## What to work on
Nothing but the lines from the one containing "Write part 4" down to the one containing "sbox('small white box", both included, should be echoed, and each exactly as it stands.

____

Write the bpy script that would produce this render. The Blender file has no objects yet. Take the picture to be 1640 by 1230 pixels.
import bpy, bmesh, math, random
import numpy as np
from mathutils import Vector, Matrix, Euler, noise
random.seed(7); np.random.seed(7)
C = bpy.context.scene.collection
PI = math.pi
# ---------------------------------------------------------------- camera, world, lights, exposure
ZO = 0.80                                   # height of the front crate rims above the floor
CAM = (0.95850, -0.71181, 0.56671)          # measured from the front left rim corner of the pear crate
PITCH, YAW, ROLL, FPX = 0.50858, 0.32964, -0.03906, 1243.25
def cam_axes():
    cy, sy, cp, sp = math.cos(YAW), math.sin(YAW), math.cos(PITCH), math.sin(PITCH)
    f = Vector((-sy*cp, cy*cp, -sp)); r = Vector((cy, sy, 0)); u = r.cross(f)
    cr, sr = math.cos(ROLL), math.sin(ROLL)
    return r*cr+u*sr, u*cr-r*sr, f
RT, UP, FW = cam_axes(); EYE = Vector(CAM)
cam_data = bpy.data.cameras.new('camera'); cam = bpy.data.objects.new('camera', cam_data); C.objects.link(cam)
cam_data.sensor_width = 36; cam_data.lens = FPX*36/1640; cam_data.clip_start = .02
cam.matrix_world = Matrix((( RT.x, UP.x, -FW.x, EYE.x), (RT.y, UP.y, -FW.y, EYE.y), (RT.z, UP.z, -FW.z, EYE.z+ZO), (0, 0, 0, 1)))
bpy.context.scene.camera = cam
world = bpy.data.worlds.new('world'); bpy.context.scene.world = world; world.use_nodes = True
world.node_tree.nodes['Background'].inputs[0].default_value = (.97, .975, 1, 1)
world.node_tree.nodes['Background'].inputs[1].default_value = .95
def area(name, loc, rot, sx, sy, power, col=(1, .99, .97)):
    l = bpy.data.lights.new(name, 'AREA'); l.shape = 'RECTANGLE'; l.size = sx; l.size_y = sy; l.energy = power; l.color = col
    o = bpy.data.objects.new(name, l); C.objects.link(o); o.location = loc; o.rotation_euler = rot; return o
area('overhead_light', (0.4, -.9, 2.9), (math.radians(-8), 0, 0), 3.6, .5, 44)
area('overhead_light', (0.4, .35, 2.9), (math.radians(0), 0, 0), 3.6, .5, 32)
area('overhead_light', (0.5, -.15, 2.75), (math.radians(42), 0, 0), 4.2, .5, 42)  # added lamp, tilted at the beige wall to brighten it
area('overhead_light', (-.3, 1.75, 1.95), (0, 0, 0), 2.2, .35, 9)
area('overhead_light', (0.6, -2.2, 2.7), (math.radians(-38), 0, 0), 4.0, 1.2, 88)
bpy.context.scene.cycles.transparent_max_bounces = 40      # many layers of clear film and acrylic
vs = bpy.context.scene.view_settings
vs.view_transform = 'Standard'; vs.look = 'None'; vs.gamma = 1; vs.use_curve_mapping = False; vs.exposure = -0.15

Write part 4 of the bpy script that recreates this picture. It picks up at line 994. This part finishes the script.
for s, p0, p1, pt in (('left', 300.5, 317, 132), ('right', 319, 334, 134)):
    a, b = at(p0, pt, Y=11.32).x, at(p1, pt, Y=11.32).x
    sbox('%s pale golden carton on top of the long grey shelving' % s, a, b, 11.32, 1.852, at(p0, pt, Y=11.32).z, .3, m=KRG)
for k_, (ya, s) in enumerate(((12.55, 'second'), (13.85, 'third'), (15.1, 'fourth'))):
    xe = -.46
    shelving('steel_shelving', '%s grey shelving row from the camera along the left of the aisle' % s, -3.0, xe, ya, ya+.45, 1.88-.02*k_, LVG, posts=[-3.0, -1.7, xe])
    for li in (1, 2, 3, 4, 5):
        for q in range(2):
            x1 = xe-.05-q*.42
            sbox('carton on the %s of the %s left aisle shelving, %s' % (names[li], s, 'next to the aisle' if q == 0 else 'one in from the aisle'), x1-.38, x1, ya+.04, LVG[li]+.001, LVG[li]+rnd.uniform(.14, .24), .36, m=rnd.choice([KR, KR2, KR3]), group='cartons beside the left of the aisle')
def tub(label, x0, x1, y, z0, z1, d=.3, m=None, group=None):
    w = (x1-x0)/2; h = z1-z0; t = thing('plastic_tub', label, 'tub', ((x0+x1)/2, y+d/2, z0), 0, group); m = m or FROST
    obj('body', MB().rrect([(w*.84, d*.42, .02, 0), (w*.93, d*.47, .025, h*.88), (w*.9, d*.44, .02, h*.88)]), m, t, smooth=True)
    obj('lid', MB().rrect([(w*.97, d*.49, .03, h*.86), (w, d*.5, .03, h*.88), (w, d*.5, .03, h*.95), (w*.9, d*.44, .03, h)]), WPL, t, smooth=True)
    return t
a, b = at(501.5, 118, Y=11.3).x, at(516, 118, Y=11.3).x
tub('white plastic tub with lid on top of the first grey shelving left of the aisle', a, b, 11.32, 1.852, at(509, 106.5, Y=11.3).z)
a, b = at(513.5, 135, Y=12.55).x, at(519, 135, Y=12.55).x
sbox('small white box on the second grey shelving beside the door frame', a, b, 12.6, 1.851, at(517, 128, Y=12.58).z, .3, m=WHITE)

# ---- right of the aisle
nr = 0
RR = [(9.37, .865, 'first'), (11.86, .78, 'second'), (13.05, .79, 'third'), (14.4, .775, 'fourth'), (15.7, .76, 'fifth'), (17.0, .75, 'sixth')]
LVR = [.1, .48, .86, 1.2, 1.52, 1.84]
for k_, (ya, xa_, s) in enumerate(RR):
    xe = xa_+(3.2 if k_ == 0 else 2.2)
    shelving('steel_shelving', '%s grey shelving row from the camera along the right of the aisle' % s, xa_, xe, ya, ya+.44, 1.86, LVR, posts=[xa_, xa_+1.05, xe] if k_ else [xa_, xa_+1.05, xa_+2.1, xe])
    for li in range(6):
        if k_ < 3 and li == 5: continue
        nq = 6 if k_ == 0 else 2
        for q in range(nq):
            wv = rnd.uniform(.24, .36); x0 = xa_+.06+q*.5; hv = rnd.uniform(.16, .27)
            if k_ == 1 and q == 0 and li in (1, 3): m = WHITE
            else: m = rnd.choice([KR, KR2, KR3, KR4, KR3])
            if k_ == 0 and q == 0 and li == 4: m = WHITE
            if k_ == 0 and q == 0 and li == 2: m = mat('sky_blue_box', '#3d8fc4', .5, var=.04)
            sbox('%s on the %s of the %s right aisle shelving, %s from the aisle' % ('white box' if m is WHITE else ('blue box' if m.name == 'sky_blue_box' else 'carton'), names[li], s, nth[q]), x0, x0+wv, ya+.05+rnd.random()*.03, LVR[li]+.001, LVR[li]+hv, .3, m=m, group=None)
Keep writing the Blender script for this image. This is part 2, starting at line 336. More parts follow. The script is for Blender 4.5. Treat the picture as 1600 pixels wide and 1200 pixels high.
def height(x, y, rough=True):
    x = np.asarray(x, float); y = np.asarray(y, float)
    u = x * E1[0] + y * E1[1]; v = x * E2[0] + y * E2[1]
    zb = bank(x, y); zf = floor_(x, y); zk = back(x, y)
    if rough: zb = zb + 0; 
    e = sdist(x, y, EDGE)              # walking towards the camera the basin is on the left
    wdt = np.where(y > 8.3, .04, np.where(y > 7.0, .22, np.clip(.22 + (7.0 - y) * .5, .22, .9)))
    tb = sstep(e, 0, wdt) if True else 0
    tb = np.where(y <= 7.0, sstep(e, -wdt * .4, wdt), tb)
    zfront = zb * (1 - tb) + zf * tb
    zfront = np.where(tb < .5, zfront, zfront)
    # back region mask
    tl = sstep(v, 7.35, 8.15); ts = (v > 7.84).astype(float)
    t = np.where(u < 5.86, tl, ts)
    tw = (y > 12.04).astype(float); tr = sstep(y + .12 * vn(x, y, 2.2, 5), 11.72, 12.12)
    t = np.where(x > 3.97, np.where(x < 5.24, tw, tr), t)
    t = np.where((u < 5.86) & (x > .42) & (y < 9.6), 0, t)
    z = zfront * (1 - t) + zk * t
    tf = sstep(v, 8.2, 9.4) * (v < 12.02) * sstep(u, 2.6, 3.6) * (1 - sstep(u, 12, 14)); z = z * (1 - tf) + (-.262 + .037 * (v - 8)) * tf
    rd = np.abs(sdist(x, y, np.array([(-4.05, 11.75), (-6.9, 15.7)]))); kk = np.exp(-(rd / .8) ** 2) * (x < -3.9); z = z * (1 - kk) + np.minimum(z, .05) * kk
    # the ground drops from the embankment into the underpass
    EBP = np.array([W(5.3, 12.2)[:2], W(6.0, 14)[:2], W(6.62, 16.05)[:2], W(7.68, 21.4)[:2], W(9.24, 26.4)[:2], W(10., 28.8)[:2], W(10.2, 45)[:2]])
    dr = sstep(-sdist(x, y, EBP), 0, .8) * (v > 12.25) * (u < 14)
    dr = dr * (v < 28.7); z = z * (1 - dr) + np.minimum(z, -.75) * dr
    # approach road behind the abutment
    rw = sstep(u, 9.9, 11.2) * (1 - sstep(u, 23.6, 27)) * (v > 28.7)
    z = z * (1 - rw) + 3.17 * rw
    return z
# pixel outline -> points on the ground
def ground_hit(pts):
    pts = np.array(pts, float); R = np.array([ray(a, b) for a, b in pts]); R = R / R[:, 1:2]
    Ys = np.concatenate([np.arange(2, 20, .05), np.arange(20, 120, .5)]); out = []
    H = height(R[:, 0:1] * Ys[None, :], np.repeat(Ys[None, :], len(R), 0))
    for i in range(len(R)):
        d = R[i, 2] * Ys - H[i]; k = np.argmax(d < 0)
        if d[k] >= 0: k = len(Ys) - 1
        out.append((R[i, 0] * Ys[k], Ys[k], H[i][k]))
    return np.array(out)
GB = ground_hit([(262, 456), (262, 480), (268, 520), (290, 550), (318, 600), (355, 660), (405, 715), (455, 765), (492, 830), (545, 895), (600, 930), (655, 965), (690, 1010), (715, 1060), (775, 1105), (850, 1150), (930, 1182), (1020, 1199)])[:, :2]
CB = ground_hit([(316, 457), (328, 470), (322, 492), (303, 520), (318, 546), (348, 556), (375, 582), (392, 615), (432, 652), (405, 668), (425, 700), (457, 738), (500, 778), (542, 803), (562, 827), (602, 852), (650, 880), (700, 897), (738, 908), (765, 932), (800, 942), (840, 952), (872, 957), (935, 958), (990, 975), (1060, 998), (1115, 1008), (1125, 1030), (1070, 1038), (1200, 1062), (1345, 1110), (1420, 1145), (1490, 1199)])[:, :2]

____

## Exercise response
Write part 4 of the bpy script that recreates this picture. It picks up at line 994. This part finishes the script.
for s, p0, p1, pt in (('left', 300.5, 317, 132), ('right', 319, 334, 134)):
    a, b = at(p0, pt, Y=11.32).x, at(p1, pt, Y=11.32).x
    sbox('%s pale golden carton on top of the long grey shelving' % s, a, b, 11.32, 1.852, at(p0, pt, Y=11.32).z, .3, m=KRG)
for k_, (ya, s) in enumerate(((12.55, 'second'), (13.85, 'third'), (15.1, 'fourth'))):
    xe = -.46
    shelving('steel_shelving', '%s grey shelving row from the camera along the left of the aisle' % s, -3.0, xe, ya, ya+.45, 1.88-.02*k_, LVG, posts=[-3.0, -1.7, xe])
    for li in (1, 2, 3, 4, 5):
        for q in range(2):
            x1 = xe-.05-q*.42
            sbox('carton on the %s of the %s left aisle shelving, %s' % (names[li], s, 'next to the aisle' if q == 0 else 'one in from the aisle'), x1-.38, x1, ya+.04, LVG[li]+.001, LVG[li]+rnd.uniform(.14, .24), .36, m=rnd.choice([KR, KR2, KR3]), group='cartons beside the left of the aisle')
def tub(label, x0, x1, y, z0, z1, d=.3, m=None, group=None):
    w = (x1-x0)/2; h = z1-z0; t = thing('plastic_tub', label, 'tub', ((x0+x1)/2, y+d/2, z0), 0, group); m = m or FROST
    obj('body', MB().rrect([(w*.84, d*.42, .02, 0), (w*.93, d*.47, .025, h*.88), (w*.9, d*.44, .02, h*.88)]), m, t, smooth=True)
    obj('lid', MB().rrect([(w*.97, d*.49, .03, h*.86), (w, d*.5, .03, h*.88), (w, d*.5, .03, h*.95), (w*.9, d*.44, .03, h)]), WPL, t, smooth=True)
    return t
a, b = at(501.5, 118, Y=11.3).x, at(516, 118, Y=11.3).x
tub('white plastic tub with lid on top of the first grey shelving left of the aisle', a, b, 11.32, 1.852, at(509, 106.5, Y=11.3).z)
a, b = at(513.5, 135, Y=12.55).x, at(519, 135, Y=12.55).x
sbox('small white box on the second grey shelving beside the door frame', a, b, 12.6, 1.851, at(517, 128, Y=12.58).z, .3, m=WHITE)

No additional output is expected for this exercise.